Dlaczego Bilbo nie nosi ciemnozielonego płaszcza z kapturem, który jest charakterystyczny dla
ważnych hobbitów z powieści Tolkiena? W książce (zarówno w Hobbicie, jak i we Władcy
Pierścieni) kilkakrotnie było powiedziane, że podczas wyprawy do Ereboru nosił taki płaszcz...
Nie pamiętam dokładnie cytatów, ale wiem, że w Hobbicie, Bilbo otrzymał ten płaszcz od któregoś
z krasnoludów (chyba Balina) zaraz po dołączeniu do kompani. Zaś we WP w pierwszym rozdziale
opisany jest jego stary i wyblakły, ciemnozielony płaszcz z dawnych wypraw Bilba.

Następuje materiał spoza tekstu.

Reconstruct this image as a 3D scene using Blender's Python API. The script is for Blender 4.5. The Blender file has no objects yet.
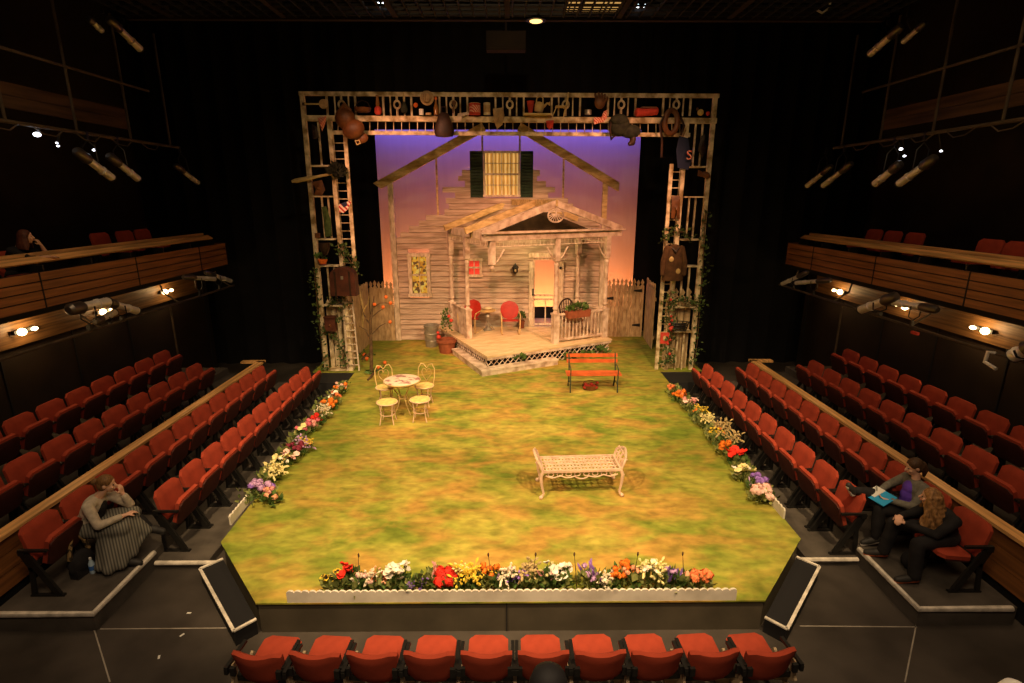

Hobbity we Władcy Pierścieni dostały zielone płaszcze od elfów w Lorien. Bilbo w filmie płaszcza nie posiada, prawdopodobnie dlatego by odróżniał się od kompanii krasnoludów. Zabieg ten, prawdopodobnie zastosowany celowo przez Jacksona, ma podkreślić odmienność Hobbita, jego niedopasowanie zewnętrzne i mentalne do przedstawicieli innej rasy.
Pewnie masz rację, ale mimo wszystko wolałbym, żeby tak jak w książce Bilbo jednak miał ten płaszcz ;\
Książka to nie film, film to nie książka nigdy nie będzie 100% ekranizacji tego co nabazgrał autor książki, wielka szkoda bo też wolałbym mieć przelaną książkę w 100% na ekran.
Tu macie fragment z Hobbita (roz. Pieczeń barania):
"Tak się stało, że pięknego ranka w przeddzień maja wyruszyli wszyscy razem sprzed gospody truchtem
na kucykach, a między innymi Bilbo, ubrany w ciemnozielony (trochę podniszczony) kaptur i
ciemnozielony płaszcz pożyczony od Dwalina. Płaszcz i kaptur były na niego za duże, toteż wyglądał dość
śmiesznie. Strach pomyśleć, co by jego ojciec, Bungo, powiedział, gdyby go tak zobaczył. Bilbo pocieszał
się tylko tym, że nie ma brody, nikt więc nie może go wziąć za krasnoluda."